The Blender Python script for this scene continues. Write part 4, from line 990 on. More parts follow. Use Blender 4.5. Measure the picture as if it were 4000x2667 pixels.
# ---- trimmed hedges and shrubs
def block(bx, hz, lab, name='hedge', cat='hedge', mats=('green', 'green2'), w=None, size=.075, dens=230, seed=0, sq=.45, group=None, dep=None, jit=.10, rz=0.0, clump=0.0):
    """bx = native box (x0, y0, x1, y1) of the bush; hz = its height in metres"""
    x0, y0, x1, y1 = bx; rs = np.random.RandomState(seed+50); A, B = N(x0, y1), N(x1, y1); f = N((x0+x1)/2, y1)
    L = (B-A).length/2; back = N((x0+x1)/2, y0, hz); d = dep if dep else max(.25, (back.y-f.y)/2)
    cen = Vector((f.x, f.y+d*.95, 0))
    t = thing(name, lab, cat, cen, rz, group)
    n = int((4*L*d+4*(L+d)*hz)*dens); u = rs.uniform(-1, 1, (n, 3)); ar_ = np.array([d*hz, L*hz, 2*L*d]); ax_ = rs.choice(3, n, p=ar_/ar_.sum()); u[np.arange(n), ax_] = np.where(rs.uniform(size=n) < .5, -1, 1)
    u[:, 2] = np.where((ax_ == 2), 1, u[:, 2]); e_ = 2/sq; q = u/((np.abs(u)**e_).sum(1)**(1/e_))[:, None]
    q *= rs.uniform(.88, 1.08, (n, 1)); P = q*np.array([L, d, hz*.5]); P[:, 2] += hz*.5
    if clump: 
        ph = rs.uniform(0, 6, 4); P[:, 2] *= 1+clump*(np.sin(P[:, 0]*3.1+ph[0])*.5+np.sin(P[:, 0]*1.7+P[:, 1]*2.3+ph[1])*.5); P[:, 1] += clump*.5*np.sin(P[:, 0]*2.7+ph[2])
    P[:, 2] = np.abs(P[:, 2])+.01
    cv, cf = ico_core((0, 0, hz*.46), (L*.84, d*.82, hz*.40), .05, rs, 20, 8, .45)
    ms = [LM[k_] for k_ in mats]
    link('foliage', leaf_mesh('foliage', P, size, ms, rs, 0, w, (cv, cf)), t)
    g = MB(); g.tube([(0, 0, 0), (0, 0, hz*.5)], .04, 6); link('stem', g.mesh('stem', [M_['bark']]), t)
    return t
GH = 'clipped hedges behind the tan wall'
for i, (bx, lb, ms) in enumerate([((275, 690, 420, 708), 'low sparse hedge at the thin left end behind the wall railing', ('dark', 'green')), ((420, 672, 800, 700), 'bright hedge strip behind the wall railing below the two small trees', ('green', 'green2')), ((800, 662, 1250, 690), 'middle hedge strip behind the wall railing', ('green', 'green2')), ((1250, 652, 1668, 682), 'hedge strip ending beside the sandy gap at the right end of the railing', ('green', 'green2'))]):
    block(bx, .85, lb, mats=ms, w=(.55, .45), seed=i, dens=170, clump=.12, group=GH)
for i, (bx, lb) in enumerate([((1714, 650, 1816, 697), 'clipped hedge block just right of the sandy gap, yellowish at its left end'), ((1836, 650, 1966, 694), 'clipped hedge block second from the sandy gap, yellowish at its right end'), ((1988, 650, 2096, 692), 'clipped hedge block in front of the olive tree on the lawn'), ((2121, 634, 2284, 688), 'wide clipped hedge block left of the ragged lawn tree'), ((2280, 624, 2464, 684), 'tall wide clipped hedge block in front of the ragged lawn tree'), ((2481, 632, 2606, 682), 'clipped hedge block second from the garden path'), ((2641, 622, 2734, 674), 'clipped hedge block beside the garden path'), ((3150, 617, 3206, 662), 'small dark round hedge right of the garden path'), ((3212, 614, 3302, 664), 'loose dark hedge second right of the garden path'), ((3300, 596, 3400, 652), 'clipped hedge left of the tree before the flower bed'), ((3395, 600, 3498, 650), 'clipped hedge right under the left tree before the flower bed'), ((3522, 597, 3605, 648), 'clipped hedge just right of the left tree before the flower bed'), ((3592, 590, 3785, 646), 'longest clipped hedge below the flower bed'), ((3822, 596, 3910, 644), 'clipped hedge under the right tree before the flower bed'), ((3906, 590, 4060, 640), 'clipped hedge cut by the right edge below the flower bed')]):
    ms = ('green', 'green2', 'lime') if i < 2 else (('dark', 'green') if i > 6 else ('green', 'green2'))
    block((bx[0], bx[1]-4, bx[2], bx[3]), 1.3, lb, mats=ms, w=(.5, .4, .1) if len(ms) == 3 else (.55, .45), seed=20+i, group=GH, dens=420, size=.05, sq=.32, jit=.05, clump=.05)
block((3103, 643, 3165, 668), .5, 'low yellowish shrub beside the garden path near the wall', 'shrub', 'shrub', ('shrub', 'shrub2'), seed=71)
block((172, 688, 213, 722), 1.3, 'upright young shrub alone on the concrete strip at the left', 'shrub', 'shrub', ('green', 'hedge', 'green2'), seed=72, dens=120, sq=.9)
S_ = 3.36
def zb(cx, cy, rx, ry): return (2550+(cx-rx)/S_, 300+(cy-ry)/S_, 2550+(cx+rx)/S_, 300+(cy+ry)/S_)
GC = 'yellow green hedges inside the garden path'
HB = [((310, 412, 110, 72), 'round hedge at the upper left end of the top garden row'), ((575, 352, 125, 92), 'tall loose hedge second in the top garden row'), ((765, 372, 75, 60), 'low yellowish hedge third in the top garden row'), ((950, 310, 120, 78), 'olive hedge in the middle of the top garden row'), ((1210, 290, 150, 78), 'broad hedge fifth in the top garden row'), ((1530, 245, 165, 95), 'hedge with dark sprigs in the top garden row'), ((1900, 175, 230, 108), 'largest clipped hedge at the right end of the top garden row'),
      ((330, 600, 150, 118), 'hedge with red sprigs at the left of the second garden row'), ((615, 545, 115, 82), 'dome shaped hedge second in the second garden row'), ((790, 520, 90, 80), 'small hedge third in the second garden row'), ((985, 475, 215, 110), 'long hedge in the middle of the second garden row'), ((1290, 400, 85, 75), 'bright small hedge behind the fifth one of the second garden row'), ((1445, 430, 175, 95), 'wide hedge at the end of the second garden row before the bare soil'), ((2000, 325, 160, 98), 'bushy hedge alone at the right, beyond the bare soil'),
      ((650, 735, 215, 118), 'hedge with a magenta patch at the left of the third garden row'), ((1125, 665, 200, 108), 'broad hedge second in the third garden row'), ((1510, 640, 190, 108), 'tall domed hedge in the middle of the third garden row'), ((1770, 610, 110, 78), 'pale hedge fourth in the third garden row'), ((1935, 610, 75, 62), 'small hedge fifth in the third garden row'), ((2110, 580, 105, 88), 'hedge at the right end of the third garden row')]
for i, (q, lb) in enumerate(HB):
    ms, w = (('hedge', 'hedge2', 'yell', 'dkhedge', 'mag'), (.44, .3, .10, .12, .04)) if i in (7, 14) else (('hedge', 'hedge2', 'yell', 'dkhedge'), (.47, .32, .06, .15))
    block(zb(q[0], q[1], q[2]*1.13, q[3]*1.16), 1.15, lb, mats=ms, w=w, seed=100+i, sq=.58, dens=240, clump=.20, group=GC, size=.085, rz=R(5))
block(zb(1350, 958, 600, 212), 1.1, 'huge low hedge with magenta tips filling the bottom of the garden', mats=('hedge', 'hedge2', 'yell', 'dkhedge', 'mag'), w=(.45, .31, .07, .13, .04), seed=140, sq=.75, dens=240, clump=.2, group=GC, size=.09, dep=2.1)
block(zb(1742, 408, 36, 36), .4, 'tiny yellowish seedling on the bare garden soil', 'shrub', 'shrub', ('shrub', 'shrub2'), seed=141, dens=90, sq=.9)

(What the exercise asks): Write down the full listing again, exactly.

(Response to the exercise):
The Blender Python script for this scene continues. Write part 4, from line 990 on. More parts follow. Use Blender 4.5. Measure the picture as if it were 4000x2667 pixels.
# ---- trimmed hedges and shrubs
def block(bx, hz, lab, name='hedge', cat='hedge', mats=('green', 'green2'), w=None, size=.075, dens=230, seed=0, sq=.45, group=None, dep=None, jit=.10, rz=0.0, clump=0.0):
    """bx = native box (x0, y0, x1, y1) of the bush; hz = its height in metres"""
    x0, y0, x1, y1 = bx; rs = np.random.RandomState(seed+50); A, B = N(x0, y1), N(x1, y1); f = N((x0+x1)/2, y1)
    L = (B-A).length/2; back = N((x0+x1)/2, y0, hz); d = dep if dep else max(.25, (back.y-f.y)/2)
    cen = Vector((f.x, f.y+d*.95, 0))
    t = thing(name, lab, cat, cen, rz, group)
    n = int((4*L*d+4*(L+d)*hz)*dens); u = rs.uniform(-1, 1, (n, 3)); ar_ = np.array([d*hz, L*hz, 2*L*d]); ax_ = rs.choice(3, n, p=ar_/ar_.sum()); u[np.arange(n), ax_] = np.where(rs.uniform(size=n) < .5, -1, 1)
    u[:, 2] = np.where((ax_ == 2), 1, u[:, 2]); e_ = 2/sq; q = u/((np.abs(u)**e_).sum(1)**(1/e_))[:, None]
    q *= rs.uniform(.88, 1.08, (n, 1)); P = q*np.array([L, d, hz*.5]); P[:, 2] += hz*.5
    if clump: 
        ph = rs.uniform(0, 6, 4); P[:, 2] *= 1+clump*(np.sin(P[:, 0]*3.1+ph[0])*.5+np.sin(P[:, 0]*1.7+P[:, 1]*2.3+ph[1])*.5); P[:, 1] += clump*.5*np.sin(P[:, 0]*2.7+ph[2])
    P[:, 2] = np.abs(P[:, 2])+.01
    cv, cf = ico_core((0, 0, hz*.46), (L*.84, d*.82, hz*.40), .05, rs, 20, 8, .45)
    ms = [LM[k_] for k_ in mats]
    link('foliage', leaf_mesh('foliage', P, size, ms, rs, 0, w, (cv, cf)), t)
    g = MB(); g.tube([(0, 0, 0), (0, 0, hz*.5)], .04, 6); link('stem', g.mesh('stem', [M_['bark']]), t)
    return t
GH = 'clipped hedges behind the tan wall'
for i, (bx, lb, ms) in enumerate([((275, 690, 420, 708), 'low sparse hedge at the thin left end behind the wall railing', ('dark', 'green')), ((420, 672, 800, 700), 'bright hedge strip behind the wall railing below the two small trees', ('green', 'green2')), ((800, 662, 1250, 690), 'middle hedge strip behind the wall railing', ('green', 'green2')), ((1250, 652, 1668, 682), 'hedge strip ending beside the sandy gap at the right end of the railing', ('green', 'green2'))]):
    block(bx, .85, lb, mats=ms, w=(.55, .45), seed=i, dens=170, clump=.12, group=GH)
for i, (bx, lb) in enumerate([((1714, 650, 1816, 697), 'clipped hedge block just right of the sandy gap, yellowish at its left end'), ((1836, 650, 1966, 694), 'clipped hedge block second from the sandy gap, yellowish at its right end'), ((1988, 650, 2096, 692), 'clipped hedge block in front of the olive tree on the lawn'), ((2121, 634, 2284, 688), 'wide clipped hedge block left of the ragged lawn tree'), ((2280, 624, 2464, 684), 'tall wide clipped hedge block in front of the ragged lawn tree'), ((2481, 632, 2606, 682), 'clipped hedge block second from the garden path'), ((2641, 622, 2734, 674), 'clipped hedge block beside the garden path'), ((3150, 617, 3206, 662), 'small dark round hedge right of the garden path'), ((3212, 614, 3302, 664), 'loose dark hedge second right of the garden path'), ((3300, 596, 3400, 652), 'clipped hedge left of the tree before the flower bed'), ((3395, 600, 3498, 650), 'clipped hedge right under the left tree before the flower bed'), ((3522, 597, 3605, 648), 'clipped hedge just right of the left tree before the flower bed'), ((3592, 590, 3785, 646), 'longest clipped hedge below the flower bed'), ((3822, 596, 3910, 644), 'clipped hedge under the right tree before the flower bed'), ((3906, 590, 4060, 640), 'clipped hedge cut by the right edge below the flower bed')]):
    ms = ('green', 'green2', 'lime') if i < 2 else (('dark', 'green') if i > 6 else ('green', 'green2'))
    block((bx[0], bx[1]-4, bx[2], bx[3]), 1.3, lb, mats=ms, w=(.5, .4, .1) if len(ms) == 3 else (.55, .45), seed=20+i, group=GH, dens=420, size=.05, sq=.32, jit=.05, clump=.05)
block((3103, 643, 3165, 668), .5, 'low yellowish shrub beside the garden path near the wall', 'shrub', 'shrub', ('shrub', 'shrub2'), seed=71)
block((172, 688, 213, 722), 1.3, 'upright young shrub alone on the concrete strip at the left', 'shrub', 'shrub', ('green', 'hedge', 'green2'), seed=72, dens=120, sq=.9)
S_ = 3.36
def zb(cx, cy, rx, ry): return (2550+(cx-rx)/S_, 300+(cy-ry)/S_, 2550+(cx+rx)/S_, 300+(cy+ry)/S_)
GC = 'yellow green hedges inside the garden path'
HB = [((310, 412, 110, 72), 'round hedge at the upper left end of the top garden row'), ((575, 352, 125, 92), 'tall loose hedge second in the top garden row'), ((765, 372, 75, 60), 'low yellowish hedge third in the top garden row'), ((950, 310, 120, 78), 'olive hedge in the middle of the top garden row'), ((1210, 290, 150, 78), 'broad hedge fifth in the top garden row'), ((1530, 245, 165, 95), 'hedge with dark sprigs in the top garden row'), ((1900, 175, 230, 108), 'largest clipped hedge at the right end of the top garden row'),
      ((330, 600, 150, 118), 'hedge with red sprigs at the left of the second garden row'), ((615, 545, 115, 82), 'dome shaped hedge second in the second garden row'), ((790, 520, 90, 80), 'small hedge third in the second garden row'), ((985, 475, 215, 110), 'long hedge in the middle of the second garden row'), ((1290, 400, 85, 75), 'bright small hedge behind the fifth one of the second garden row'), ((1445, 430, 175, 95), 'wide hedge at the end of the second garden row before the bare soil'), ((2000, 325, 160, 98), 'bushy hedge alone at the right, beyond the bare soil'),
      ((650, 735, 215, 118), 'hedge with a magenta patch at the left of the third garden row'), ((1125, 665, 200, 108), 'broad hedge second in the third garden row'), ((1510, 640, 190, 108), 'tall domed hedge in the middle of the third garden row'), ((1770, 610, 110, 78), 'pale hedge fourth in the third garden row'), ((1935, 610, 75, 62), 'small hedge fifth in the third garden row'), ((2110, 580, 105, 88), 'hedge at the right end of the third garden row')]
for i, (q, lb) in enumerate(HB):
    ms, w = (('hedge', 'hedge2', 'yell', 'dkhedge', 'mag'), (.44, .3, .10, .12, .04)) if i in (7, 14) else (('hedge', 'hedge2', 'yell', 'dkhedge'), (.47, .32, .06, .15))
    block(zb(q[0], q[1], q[2]*1.13, q[3]*1.16), 1.15, lb, mats=ms, w=w, seed=100+i, sq=.58, dens=240, clump=.20, group=GC, size=.085, rz=R(5))
block(zb(1350, 958, 600, 212), 1.1, 'huge low hedge with magenta tips filling the bottom of the garden', mats=('hedge', 'hedge2', 'yell', 'dkhedge', 'mag'), w=(.45, .31, .07, .13, .04), seed=140, sq=.75, dens=240, clump=.2, group=GC, size=.09, dep=2.1)
block(zb(1742, 408, 36, 36), .4, 'tiny yellowish seedling on the bare garden soil', 'shrub', 'shrub', ('shrub', 'shrub2'), seed=141, dens=90, sq=.9)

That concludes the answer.